If the student grade is a single character, then you have to replace

Quote:
cin.get(arr, 3);

with

C++

cin.get(*(arr+i));

Please note

Quote:
cout << *(a+i) << "\t" << *(yo+j) << endl;

you should replace j with i in order to compile.

Posted 29-Oct-13 10:33am

CPallini

Comments

Usman Hunjra 30-Oct-13 3:59am

yes sir, it works like a charm ..
but i actually want to enter more then one characters..
please help me in that ..
PLEASE ...

CPallini 30-Oct-13 4:53am

Why dont you use std::string, then? It works like a charm with std::cin... :-)

nv3 · Accepted Answer · 2013-10-29T11:04:00

CPallini has already shown how to fix your program. Here are a couple more hints about programming style that might help you along your way.

Good naming is very important in a program. In your example, some of the names are misleading:

C++

const int id = 5;
const char grade = 5;

How about naming them arraySize. And you just need one, because by design both arrays should always have the same length. And once we have defined this nice constant, why not use it all places where the array size is specified:

C++

enter(student, course, arraySize);
exit(student, course, arraySize);

By the way, exit is a very misleading name for that function. You certainly meant to call it show_data or something similar.

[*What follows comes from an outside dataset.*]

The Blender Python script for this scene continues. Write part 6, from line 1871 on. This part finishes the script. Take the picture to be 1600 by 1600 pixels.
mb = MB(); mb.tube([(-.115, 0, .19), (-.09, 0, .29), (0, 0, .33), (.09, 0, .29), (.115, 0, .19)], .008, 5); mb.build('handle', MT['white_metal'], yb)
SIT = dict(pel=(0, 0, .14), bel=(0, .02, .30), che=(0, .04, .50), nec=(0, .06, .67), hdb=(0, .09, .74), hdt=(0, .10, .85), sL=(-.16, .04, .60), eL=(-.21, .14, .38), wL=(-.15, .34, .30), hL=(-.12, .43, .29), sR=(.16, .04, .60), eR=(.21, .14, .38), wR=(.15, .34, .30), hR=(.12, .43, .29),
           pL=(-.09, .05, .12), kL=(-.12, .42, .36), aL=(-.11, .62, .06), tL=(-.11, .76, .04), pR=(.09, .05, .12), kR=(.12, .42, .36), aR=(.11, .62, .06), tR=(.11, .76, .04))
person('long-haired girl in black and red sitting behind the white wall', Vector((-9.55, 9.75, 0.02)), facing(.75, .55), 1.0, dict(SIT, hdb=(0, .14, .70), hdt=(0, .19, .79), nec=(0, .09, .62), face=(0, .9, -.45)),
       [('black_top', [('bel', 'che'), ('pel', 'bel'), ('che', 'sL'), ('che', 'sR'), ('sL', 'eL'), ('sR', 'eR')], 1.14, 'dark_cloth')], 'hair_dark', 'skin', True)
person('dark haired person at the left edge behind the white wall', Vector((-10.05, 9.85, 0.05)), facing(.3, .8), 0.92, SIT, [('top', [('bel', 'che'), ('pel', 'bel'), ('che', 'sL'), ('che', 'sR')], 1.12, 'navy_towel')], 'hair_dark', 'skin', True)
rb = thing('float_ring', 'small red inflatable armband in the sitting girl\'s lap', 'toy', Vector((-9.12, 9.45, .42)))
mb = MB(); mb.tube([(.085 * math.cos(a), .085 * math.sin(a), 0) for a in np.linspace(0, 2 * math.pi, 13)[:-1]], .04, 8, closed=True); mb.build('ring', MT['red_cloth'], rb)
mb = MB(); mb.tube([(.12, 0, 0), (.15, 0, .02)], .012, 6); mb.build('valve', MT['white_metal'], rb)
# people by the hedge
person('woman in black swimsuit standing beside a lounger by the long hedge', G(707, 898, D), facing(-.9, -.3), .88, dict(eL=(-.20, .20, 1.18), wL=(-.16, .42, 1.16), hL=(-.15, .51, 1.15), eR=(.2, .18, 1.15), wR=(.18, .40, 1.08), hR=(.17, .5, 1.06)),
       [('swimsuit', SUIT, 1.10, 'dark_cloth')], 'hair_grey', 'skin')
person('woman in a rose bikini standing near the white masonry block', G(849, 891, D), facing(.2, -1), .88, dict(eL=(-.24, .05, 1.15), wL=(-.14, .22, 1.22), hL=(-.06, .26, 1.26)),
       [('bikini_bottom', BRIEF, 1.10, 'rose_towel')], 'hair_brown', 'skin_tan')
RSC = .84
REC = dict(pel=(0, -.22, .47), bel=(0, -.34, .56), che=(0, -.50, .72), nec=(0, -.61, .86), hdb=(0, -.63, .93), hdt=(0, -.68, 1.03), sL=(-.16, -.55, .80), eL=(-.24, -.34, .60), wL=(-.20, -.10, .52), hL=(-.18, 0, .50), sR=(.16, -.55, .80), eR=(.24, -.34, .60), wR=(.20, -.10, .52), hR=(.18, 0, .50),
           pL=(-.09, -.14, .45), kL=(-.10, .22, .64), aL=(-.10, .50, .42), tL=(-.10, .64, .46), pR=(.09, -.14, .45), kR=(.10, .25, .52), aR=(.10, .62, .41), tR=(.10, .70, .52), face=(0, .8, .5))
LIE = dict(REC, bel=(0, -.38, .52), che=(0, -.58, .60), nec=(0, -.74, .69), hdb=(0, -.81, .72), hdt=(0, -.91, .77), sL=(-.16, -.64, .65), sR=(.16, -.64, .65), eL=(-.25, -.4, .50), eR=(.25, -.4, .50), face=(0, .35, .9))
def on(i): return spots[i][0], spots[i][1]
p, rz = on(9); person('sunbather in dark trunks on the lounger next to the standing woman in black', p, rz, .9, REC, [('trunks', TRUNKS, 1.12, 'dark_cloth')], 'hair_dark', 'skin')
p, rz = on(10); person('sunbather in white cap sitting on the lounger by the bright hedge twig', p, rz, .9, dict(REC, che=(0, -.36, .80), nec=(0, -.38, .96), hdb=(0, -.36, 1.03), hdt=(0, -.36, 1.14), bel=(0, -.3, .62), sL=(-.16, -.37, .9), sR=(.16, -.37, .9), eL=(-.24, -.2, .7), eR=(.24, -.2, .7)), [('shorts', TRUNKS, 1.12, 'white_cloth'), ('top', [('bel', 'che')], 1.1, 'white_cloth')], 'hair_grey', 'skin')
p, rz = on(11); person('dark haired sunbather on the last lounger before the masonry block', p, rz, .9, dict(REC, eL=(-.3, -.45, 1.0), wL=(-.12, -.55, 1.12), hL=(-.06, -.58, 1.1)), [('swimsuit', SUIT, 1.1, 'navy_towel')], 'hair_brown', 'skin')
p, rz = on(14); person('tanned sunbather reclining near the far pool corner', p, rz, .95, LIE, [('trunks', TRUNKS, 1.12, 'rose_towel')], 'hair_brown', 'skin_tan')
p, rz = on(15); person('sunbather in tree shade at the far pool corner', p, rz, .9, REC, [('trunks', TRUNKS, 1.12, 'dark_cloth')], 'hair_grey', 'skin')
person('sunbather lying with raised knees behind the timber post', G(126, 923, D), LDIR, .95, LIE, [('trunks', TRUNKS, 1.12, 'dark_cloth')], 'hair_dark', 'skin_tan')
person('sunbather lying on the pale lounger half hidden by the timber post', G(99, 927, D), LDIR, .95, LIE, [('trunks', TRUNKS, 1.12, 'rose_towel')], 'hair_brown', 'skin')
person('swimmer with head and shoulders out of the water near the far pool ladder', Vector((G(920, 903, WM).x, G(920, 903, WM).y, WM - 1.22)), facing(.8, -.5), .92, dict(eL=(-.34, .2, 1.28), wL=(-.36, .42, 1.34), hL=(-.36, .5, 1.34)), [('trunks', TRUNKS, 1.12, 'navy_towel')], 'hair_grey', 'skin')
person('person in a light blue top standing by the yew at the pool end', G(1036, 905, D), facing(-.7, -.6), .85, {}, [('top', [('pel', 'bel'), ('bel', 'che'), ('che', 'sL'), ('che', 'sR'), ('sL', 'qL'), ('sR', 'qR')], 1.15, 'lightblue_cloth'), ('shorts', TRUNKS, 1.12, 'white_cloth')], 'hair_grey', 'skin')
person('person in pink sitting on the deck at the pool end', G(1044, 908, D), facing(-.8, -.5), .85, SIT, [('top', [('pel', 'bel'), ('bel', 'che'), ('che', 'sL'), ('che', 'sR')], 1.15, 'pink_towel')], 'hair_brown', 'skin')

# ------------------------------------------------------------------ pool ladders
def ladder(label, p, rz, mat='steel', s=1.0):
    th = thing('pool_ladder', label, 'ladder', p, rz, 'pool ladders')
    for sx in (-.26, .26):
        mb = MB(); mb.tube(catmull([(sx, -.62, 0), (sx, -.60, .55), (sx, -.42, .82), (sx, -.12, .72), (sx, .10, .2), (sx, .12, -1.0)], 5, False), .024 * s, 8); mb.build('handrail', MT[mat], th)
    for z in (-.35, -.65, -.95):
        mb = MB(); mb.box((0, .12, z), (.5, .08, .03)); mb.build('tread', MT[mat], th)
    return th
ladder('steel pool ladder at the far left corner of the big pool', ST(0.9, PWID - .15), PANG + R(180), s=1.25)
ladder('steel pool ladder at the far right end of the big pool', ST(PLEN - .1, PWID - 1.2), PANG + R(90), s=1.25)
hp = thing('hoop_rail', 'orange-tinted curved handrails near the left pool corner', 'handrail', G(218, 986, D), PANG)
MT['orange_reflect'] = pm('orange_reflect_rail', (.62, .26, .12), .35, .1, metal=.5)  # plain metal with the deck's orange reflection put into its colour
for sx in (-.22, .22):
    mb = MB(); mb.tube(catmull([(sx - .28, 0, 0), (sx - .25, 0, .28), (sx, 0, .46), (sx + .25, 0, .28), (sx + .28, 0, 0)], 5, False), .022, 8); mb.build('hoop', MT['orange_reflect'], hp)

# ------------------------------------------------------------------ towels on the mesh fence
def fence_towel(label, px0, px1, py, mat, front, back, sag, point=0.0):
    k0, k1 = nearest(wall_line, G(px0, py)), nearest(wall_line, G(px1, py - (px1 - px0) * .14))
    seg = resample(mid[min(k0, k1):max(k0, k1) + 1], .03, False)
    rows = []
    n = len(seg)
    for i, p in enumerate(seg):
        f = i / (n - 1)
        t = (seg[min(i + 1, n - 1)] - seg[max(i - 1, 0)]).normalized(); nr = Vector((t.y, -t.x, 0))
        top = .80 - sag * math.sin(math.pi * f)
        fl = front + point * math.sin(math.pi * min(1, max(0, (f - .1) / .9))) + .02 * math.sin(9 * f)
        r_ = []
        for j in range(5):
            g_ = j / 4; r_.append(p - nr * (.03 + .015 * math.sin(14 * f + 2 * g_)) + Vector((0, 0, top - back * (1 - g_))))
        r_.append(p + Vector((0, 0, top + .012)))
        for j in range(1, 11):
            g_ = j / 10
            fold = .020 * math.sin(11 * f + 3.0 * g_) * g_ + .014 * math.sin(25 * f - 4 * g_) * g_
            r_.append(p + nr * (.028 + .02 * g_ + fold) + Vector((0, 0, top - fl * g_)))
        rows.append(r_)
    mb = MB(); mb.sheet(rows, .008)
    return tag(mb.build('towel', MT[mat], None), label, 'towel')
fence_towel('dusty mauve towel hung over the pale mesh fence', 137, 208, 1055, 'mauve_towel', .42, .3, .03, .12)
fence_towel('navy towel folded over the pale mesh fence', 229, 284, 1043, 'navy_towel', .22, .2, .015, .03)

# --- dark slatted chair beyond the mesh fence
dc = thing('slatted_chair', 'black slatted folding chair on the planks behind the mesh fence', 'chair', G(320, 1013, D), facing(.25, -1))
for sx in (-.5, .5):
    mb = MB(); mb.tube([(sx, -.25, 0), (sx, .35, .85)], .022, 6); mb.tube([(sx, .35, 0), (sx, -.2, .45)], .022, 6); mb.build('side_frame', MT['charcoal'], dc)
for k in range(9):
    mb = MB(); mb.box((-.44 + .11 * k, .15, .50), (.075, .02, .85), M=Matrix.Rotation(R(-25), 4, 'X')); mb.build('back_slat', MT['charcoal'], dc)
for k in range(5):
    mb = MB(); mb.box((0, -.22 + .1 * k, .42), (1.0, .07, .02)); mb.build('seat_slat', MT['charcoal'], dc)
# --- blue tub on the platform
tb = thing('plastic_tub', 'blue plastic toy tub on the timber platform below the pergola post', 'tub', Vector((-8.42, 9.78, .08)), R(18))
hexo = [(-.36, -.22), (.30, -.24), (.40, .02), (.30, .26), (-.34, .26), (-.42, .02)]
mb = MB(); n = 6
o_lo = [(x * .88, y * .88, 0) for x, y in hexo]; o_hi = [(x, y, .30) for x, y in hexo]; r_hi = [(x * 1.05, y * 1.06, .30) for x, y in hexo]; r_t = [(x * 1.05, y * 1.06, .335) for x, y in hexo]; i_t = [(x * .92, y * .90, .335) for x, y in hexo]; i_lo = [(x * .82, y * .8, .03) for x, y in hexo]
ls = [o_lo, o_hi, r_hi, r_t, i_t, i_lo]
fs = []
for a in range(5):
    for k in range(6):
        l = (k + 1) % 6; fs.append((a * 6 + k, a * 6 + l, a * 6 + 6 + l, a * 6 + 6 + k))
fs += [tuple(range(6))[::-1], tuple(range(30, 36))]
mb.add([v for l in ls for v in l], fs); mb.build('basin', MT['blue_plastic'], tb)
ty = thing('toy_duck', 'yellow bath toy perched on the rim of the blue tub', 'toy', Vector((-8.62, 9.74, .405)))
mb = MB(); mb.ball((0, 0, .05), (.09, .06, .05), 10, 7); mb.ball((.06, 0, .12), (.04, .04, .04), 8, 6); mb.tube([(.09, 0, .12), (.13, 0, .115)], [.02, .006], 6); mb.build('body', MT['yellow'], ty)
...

One of the tricky things in C is that arrays and pointers are somehow related and every C textbook will tell you that the expression "*(ar+i)" is exactly the same as "ar[i]". Only, the latter is a lot more intuitive. So why don't we write:

C++

cin >> ar[i];

and

C++

cout << a[i] << "\t" << yo[i] << endl;

There are still more things to improve; for example the parameter names of the two functions (ar, yo ...) are all but intuitive.

Hope that helps you improve your programs.